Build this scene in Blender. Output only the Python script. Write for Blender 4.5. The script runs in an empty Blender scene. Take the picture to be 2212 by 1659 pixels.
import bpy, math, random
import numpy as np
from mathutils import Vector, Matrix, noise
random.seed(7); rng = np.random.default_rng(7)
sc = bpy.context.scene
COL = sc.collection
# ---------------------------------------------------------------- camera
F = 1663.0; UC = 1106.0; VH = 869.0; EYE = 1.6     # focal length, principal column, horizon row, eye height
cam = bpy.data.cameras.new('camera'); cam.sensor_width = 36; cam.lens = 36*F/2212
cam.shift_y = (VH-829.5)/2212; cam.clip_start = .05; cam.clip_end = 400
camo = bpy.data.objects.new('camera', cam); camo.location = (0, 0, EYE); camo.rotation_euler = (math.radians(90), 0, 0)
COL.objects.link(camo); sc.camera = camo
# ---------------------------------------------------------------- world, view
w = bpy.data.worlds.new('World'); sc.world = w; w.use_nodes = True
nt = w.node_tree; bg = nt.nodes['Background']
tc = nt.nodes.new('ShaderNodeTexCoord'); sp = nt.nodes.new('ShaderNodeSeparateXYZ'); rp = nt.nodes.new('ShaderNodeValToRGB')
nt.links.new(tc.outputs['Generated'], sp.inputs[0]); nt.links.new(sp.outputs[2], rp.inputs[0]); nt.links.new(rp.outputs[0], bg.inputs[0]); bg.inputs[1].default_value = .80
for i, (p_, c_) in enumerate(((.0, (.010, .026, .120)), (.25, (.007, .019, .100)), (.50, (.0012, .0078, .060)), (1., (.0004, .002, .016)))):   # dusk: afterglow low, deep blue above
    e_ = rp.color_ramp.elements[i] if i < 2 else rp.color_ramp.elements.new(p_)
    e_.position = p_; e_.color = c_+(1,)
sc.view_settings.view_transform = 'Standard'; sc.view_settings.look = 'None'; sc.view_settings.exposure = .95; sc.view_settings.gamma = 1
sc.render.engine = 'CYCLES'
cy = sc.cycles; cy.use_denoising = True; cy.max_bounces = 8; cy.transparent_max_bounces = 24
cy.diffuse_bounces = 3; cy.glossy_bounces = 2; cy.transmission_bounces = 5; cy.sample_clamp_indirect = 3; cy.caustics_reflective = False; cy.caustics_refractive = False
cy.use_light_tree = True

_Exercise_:
Pull out all lines of the data with the string "scene".

_Completed task_:
Build this scene in Blender. Output only the Python script. Write for Blender 4.5. The script runs in an empty Blender scene. Take the picture to be 2212 by 1659 pixels.
sc = bpy.context.scene